Una mañana, nos sentamos en una banca afuera en un jardín feo, lacio y pelón frente a Lecumberri, Eduardo Lizalde y yo. Sólo tengo presente que estábamos desanimados. Me encantaba la voz profunda de Lizalde y la fuerza con la que emitía su pensamiento. En otra ocasión, capté al vuelo la alada figura de Enrique González Rojo subiéndose a un camión después de haber pasado unas horas con él. Él era de los Espartacos. Rosaura, su hermana, quien venía todos los domingos de Cuernavaca, hacía cola con una bolsa del mandado, sus trenzas anudadas en un chongo severo. En Lecumberri, Raúl Álvarez Garín me dijo un domingo, casi con alegría:
Hoy en la noche vamos a cenar con Revueltas, porque es su cumpleaños. También José Agustín habría de comentar la ilusión que le daba verlo y hablar de lo que más los apasionaba: la literatura.
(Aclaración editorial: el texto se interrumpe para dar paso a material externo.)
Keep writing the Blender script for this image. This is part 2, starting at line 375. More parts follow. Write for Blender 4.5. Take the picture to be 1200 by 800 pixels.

–Escribo por una necesidad de expresión, de comunicación y de servicio. Yo creo que la comunicación humana es la más importante de todas las relaciones y la que más nos puede humanizar en un mundo terrible y corrupto. Por eso, la profesión de escritor me parece una de las más altas vocaciones que le han sido dadas al hombre. Mucho más que una profesión, es una actitud. Hablar nos humaniza y hace de nuestros dolores privados el dolor común, y de nuestras dichas personales, la dicha común.
–¿Cuál es el papel del escritor?
–Mi respuesta va a ser desgraciadamente muy personal, un punto de vista propio que no sé si comparta conmigo. Considero que el escritor es un ideólogo, aunque muchos escritores no se consideren como tales o estén al margen de la ideología; el escritor es eminentemente un ideólogo, quiera él o no.
–Pero nuestro tiempo no consta sólo de una ideología, sino que coexisten varias en pugna.
–El escritor debe saber elegir la suya puesto que él mismo es una expresión de la ideología de su tiempo.
–¿Y qué debe entenderse con eso de
escritor comprometido?
–El compromiso del escritor comienza con la literatura y con la sociedad. La literatura no se da en una campana neumática, aislada, se da en la vida, en la sociedad y entre los hombres. El compromiso del escritor es con la literatura, entendida en su más alta acepción, en ligazón profunda con los hombres y para los hombres.
Tuve la oportunidad de conversar en varias ocasiones en su casa y en Lecumberri con éste hombre magnífico, cuyo centenario celebramos ahora. Escucharlo fue un privilegio y una lección de vida que atesoro y recordaré hasta mi propio final. Sé que habría disfrutado la respuesta a una pregunta que hace dos días le hicieron a un alumno de Química:
¿Cuál es la diferencia entre una solución y una disolución?
Si metemos a dos de nuestros políticos en un tanque de ácido, se disuelven, eso es una disolución, pero si los metemos a todos ¡eso es una solución!